This paper focuses on music technology and production techniques that predate the Internet but which, nonetheless, have contemporary relevance. The role of digital sampling in the development of hip hop, and other subsequent genres based around the use of 'breakbeats', is widely acknowledged and has been explored from various scholarly perspectives. This paper argues that the creative interplay between the contemporary producer who samples and the instrumentalist whose performance is sampled can be read as a process of virtual collaboration in the creation of groove, albeit one which may feel somewhat imbalanced in comparison with traditional models.
To date, groovology has typically addressed the musical interaction between two or more performers playing concurrently and co-presently, dealing primarily with rhythmic aspects of this relationship. My research builds on these ideas by extending the concept in such a way that a single musician can be said to groove when playing solo, by interacting with various contextually-nuanced senses of time, a process which I call 'solo groove'. Recent research has also explored the potential for rhythmic control which music technology offers the contemporary producer, highlighting a burgeoning aspect of production wherein computer-based manipulation of microtiming contributes significantly to the listener’s perception of groove.

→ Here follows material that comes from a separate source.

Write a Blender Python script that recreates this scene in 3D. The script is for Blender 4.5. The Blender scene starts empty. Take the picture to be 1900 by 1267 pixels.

By considering solo groove and the use of sampled breakbeats in examples from hip hop, jungle and other breakbeat-based music, this paper argues for a contemporary, virtual manifestation of Small’s ‘musicking’ concept (1998), wherein collaboration and musical sharing become possible for performers and producers working across temporal, geographical and stylistic boundaries. Fundamental to the role of the breakbeat, here, is Shaviro’s notion of a musical environment in which the digital ‘rebecomes analogue’ (2003: 45), a characterization of sampling that is integral to a contemporary understanding of groove and collaborative music-making.